Meet Welcome Wilson Sr., A Man Who Got 'In On The Ground Floor' Of Houston In 1946

Placeholder
Welcome Wilson Jr. and Sr. at Bisnow's Houston State of the Market 2018

Welcome Group Chairman Welcome Wilson Sr.'s career in local real estate began in the 1950s and he is active to this day. When asked about turning 90, Wilson joked that it "isn't all bad — everything I buy comes with a lifetime guarantee."

Wilson keynoted Bisnow's Houston State of the Market event, in the form of an interview conducted by his son, Welcome Group President and CEO Welcome Wilson Jr. 

Wilson recalled first coming to Houston in 1946 when he attended the University of Houston.

"My father believed Houston was going to be business capital of the country someday, and he wanted my brother Jack and I to get in on the ground floor," Wilson said. "Houston had 600,000 people then. Now there are more than 6 million. My father was right."

Wilson originally aspired to be an oilman, but was inspired by Bob Smith, an oilman who owned 20,000 acres in 30 locations in the Houston area, to begin a career in real estate, besides serving stints in the Eisenhower and Kennedy administrations, overseeing civil defense for a large part of the country.

"My first project was Jamaica Beach in Galveston in 1956," Wilson said. "Bob Smith sold the land to me, and co-signed my loan to put in streets and utilities. Of course, I made all the mistakes first-time developers make."

Wilson went on to be the developer of Tiki Island in Galveston County, and eventually developed 8,000 home sites in four counties in Texas. 

But he said he knew he wanted to expand into other kinds of real estate, and over the decades has been a developer of apartments ("when I stared, we never heard the term multifamily," he said), retail centers, office buildings and a hotel, the fifth Marriott Hotel ever built, in 1965.

More recently, he has been the developer of a significant amount of industrial property.

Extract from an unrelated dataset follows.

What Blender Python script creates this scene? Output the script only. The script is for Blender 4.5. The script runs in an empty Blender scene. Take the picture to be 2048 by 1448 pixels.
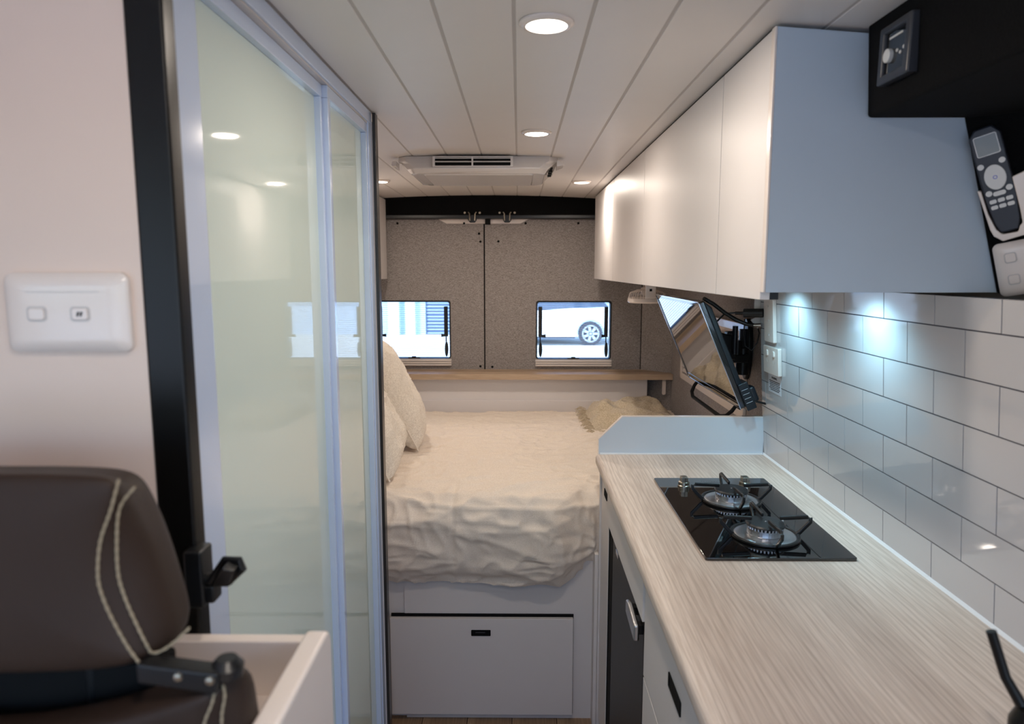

The Welcome Group owns 80 manufacturing and other industrial facilities in Texas comprising about 3.5M SF. 

Wilson serves on the board of directors of the Greater Houston Partnership, which he lauded as an organization that "deals with problems head on," and was on on the board of regents, and then chairman of the board, at the University of Houston, which has progressed to be a Carnegie Foundation Tier One school under the leadership of Renu Khator. Only 115 universities of the country's 4,700 institutions qualified for that designation.